Climate aid must not be wasted warn scientists

By RTCC Staff

Flooding in Pakistan

Reconstruction work following the 2010 Pakistan floods will cost an estimated $10 billion (Source: UN)

Climate aid will dry up just as climate change grows most dangerous if programmes are ineffective and aid is wasted, warned climate science experts in the journal Science.

The scientists said pledges for climate aid are as significant as those for the Marshall Plan to fix Europe’s economy after World War II and warned measures must be put in place to manage the billions of dollars earmarked to help poor countries fight climate change and avoid the problems common among existing aid programmes.

The warning comes ahead of the climate conference in Durban, starting on November 28, where a framework for the allocation of the $100 billion per year Green Climate Fund – pledged at Cancun – is set to be discussed.

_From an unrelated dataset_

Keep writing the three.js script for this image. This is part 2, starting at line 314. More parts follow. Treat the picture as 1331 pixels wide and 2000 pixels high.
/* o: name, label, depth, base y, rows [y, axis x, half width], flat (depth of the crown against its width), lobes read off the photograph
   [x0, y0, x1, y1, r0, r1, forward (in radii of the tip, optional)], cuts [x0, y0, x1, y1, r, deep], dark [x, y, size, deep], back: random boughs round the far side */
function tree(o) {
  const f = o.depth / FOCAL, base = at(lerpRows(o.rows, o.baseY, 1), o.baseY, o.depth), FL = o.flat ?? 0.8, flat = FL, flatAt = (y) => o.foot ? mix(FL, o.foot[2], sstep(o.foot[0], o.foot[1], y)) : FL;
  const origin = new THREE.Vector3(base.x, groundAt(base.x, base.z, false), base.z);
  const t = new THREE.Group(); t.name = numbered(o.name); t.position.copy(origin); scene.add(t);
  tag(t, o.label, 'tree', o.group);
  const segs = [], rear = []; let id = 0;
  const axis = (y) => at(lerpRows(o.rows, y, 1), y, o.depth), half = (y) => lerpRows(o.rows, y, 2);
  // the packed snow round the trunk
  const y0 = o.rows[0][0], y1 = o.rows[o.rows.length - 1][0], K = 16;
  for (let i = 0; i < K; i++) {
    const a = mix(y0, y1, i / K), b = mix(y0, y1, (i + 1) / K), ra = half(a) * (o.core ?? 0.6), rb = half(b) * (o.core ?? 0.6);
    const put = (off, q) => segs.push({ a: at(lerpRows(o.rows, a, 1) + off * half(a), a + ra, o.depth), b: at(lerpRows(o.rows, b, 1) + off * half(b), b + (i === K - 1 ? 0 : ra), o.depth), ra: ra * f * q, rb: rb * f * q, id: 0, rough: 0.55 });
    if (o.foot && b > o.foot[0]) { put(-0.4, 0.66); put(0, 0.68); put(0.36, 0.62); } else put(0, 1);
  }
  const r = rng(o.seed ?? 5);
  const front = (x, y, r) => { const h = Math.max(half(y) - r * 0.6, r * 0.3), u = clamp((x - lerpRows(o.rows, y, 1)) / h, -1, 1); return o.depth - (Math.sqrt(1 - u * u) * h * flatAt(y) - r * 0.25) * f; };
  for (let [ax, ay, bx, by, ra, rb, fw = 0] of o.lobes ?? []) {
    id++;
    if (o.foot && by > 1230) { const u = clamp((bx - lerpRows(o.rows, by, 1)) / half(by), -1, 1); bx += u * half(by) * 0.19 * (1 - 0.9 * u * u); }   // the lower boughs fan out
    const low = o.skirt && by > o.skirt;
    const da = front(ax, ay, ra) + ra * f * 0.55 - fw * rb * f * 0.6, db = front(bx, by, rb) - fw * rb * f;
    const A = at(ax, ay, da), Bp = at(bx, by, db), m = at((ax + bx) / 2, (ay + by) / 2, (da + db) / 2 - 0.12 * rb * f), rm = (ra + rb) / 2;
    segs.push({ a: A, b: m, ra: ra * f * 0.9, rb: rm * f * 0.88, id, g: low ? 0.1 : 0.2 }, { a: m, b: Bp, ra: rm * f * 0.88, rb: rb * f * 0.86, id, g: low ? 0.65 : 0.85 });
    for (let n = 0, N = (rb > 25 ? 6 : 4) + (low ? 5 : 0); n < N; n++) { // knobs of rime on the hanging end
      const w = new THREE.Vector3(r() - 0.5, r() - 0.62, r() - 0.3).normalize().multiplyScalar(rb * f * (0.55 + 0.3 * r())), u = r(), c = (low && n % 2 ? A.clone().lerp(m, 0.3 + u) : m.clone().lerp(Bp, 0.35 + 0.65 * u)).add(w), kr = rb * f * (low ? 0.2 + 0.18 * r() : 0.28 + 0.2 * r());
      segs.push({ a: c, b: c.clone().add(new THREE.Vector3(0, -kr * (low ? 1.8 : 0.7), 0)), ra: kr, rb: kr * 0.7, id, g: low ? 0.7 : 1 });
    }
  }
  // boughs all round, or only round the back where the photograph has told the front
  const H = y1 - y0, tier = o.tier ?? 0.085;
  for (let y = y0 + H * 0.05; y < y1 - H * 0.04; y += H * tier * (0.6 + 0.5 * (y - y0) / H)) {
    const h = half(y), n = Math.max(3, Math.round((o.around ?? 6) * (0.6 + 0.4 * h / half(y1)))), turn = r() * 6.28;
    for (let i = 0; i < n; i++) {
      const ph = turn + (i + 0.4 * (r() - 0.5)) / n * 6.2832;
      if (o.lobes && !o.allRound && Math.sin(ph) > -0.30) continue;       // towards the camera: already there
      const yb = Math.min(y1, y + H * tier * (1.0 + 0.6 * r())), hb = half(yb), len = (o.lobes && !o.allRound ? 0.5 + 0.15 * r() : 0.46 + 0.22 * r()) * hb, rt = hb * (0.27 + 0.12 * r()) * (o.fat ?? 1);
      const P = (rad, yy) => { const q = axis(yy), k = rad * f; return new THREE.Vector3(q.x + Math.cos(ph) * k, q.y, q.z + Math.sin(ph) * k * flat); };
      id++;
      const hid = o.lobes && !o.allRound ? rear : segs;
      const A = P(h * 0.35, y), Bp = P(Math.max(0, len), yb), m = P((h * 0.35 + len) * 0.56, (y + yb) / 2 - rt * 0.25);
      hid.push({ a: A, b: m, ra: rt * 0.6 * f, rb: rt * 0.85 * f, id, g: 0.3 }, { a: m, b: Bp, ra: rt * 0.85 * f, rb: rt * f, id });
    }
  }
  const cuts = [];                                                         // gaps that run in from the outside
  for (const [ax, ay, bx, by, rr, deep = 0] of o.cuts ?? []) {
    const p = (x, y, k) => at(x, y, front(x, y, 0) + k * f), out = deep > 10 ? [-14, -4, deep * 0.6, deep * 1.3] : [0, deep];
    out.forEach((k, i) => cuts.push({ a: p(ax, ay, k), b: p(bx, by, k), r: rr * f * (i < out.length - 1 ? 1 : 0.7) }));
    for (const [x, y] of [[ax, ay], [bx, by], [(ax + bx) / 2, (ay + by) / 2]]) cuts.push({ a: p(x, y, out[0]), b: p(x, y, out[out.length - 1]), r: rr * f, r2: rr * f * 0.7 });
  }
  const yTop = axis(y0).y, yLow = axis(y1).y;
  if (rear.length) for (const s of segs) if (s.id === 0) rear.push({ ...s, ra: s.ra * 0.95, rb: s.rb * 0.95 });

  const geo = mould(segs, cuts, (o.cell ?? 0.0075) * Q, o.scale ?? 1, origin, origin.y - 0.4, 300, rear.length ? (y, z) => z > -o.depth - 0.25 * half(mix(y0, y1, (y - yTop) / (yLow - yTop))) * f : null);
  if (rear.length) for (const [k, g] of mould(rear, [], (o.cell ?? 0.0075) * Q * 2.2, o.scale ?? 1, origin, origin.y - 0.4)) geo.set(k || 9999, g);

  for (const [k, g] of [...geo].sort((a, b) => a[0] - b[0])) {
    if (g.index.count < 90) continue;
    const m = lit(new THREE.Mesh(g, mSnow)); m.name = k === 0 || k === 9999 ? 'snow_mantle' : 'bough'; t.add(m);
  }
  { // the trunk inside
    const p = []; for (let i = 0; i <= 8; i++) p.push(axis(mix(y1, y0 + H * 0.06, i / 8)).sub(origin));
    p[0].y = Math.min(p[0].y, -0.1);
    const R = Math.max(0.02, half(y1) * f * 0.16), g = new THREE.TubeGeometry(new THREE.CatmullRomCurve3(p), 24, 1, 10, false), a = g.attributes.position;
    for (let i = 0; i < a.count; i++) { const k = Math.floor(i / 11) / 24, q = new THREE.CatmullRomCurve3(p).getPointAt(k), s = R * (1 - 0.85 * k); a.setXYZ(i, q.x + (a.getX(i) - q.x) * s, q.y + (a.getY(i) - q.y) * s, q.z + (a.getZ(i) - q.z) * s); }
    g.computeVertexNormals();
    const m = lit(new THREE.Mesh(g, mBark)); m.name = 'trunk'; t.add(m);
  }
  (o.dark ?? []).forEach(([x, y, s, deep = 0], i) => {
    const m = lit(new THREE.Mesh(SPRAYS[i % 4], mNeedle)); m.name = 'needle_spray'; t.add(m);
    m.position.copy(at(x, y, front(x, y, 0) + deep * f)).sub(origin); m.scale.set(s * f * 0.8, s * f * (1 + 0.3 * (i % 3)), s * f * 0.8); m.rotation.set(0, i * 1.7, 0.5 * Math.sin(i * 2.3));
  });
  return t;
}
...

Author Simon Donner said in the paper that “if it’s not managed well we could waste a lot of money and a lot of people would not get the aid they need.”

Donner and his co-authors, all from the University of British Columbia, said that very few checks currently exist on climate change funds – an issue they say must be addressed in Durban.

Global financial problems are already threatening the current pledges for climate change aid. In a report this week, consultants Ernst & Young warned that a $23.5 billion gap could open up between what money has been pledged and what countries could afford.

Donner and co-authors found three main recommendations, specifically ongoing and independent assessment to ensure climate change aid is new and not merely being shifted from other existing programmes, together with the appointment of independent auditors from outside agencies to oversee spending and monitor waste.

They also said scientific methods should be used to choose projects, such as evidence-based tests used in the public health field.

The report said the main concern is that ineffective use of aid will put donors off from offering money just as the climate change situation is worsening in many countries.

They warned that the aid system has historically “been fraught with problems” citing past disasters that were overwhelmed with donations which was spent ton publicity stunts rather than real aid and that adding another $100 billion to this could worsen many of the existing problems if not dealt with.